EXERCISE REQUIREMENTS -
Restate, word for word, every line of the data.
--*--
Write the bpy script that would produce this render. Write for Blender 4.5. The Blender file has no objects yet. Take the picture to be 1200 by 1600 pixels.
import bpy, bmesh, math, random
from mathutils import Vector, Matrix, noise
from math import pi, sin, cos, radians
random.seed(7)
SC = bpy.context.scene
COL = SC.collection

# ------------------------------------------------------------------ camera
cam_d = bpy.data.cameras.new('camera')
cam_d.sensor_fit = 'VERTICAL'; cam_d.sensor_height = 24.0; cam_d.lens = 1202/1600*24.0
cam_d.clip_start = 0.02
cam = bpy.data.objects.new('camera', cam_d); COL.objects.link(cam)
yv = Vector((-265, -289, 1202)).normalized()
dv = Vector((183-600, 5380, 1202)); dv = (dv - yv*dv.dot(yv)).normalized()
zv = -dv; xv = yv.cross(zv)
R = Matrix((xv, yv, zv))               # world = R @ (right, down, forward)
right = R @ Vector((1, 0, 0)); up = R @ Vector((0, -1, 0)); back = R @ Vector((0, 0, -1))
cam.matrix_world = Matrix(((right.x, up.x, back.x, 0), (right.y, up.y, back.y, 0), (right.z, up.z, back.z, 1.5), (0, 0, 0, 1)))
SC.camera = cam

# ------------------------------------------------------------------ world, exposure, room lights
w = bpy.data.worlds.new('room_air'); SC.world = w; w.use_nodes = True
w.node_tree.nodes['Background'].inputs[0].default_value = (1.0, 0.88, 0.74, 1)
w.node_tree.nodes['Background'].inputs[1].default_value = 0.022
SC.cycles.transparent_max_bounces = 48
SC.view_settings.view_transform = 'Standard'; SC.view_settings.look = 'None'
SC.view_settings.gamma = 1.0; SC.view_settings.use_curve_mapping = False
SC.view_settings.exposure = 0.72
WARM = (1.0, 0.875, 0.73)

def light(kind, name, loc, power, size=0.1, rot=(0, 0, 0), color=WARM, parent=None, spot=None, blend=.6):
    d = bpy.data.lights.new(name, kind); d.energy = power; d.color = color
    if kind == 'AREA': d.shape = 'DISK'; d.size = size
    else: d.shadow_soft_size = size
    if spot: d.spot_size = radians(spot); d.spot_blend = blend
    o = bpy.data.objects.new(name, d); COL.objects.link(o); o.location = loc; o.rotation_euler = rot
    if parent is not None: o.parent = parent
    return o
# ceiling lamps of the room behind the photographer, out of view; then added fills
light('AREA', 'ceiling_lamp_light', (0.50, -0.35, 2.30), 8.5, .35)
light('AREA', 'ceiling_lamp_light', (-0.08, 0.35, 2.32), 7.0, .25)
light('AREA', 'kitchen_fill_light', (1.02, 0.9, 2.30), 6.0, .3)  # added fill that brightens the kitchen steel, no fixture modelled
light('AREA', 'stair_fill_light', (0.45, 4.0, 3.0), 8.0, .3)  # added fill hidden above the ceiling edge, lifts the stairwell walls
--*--
FINAL RESULT -
Write the bpy script that would produce this render. Write for Blender 4.5. The Blender file has no objects yet. Take the picture to be 1200 by 1600 pixels.
import bpy, bmesh, math, random
from mathutils import Vector, Matrix, noise
from math import pi, sin, cos, radians
random.seed(7)
SC = bpy.context.scene
COL = SC.collection

# ------------------------------------------------------------------ camera
cam_d = bpy.data.cameras.new('camera')
cam_d.sensor_fit = 'VERTICAL'; cam_d.sensor_height = 24.0; cam_d.lens = 1202/1600*24.0
cam_d.clip_start = 0.02
cam = bpy.data.objects.new('camera', cam_d); COL.objects.link(cam)
yv = Vector((-265, -289, 1202)).normalized()
dv = Vector((183-600, 5380, 1202)); dv = (dv - yv*dv.dot(yv)).normalized()
zv = -dv; xv = yv.cross(zv)
R = Matrix((xv, yv, zv))               # world = R @ (right, down, forward)
right = R @ Vector((1, 0, 0)); up = R @ Vector((0, -1, 0)); back = R @ Vector((0, 0, -1))
cam.matrix_world = Matrix(((right.x, up.x, back.x, 0), (right.y, up.y, back.y, 0), (right.z, up.z, back.z, 1.5), (0, 0, 0, 1)))
SC.camera = cam

# ------------------------------------------------------------------ world, exposure, room lights
w = bpy.data.worlds.new('room_air'); SC.world = w; w.use_nodes = True
w.node_tree.nodes['Background'].inputs[0].default_value = (1.0, 0.88, 0.74, 1)
w.node_tree.nodes['Background'].inputs[1].default_value = 0.022
SC.cycles.transparent_max_bounces = 48
SC.view_settings.view_transform = 'Standard'; SC.view_settings.look = 'None'
SC.view_settings.gamma = 1.0; SC.view_settings.use_curve_mapping = False
SC.view_settings.exposure = 0.72
WARM = (1.0, 0.875, 0.73)

def light(kind, name, loc, power, size=0.1, rot=(0, 0, 0), color=WARM, parent=None, spot=None, blend=.6):
    d = bpy.data.lights.new(name, kind); d.energy = power; d.color = color
    if kind == 'AREA': d.shape = 'DISK'; d.size = size
    else: d.shadow_soft_size = size
    if spot: d.spot_size = radians(spot); d.spot_blend = blend
    o = bpy.data.objects.new(name, d); COL.objects.link(o); o.location = loc; o.rotation_euler = rot
    if parent is not None: o.parent = parent
    return o
# ceiling lamps of the room behind the photographer, out of view; then added fills
light('AREA', 'ceiling_lamp_light', (0.50, -0.35, 2.30), 8.5, .35)
light('AREA', 'ceiling_lamp_light', (-0.08, 0.35, 2.32), 7.0, .25)
light('AREA', 'kitchen_fill_light', (1.02, 0.9, 2.30), 6.0, .3)  # added fill that brightens the kitchen steel, no fixture modelled
light('AREA', 'stair_fill_light', (0.45, 4.0, 3.0), 8.0, .3)  # added fill hidden above the ceiling edge, lifts the stairwell walls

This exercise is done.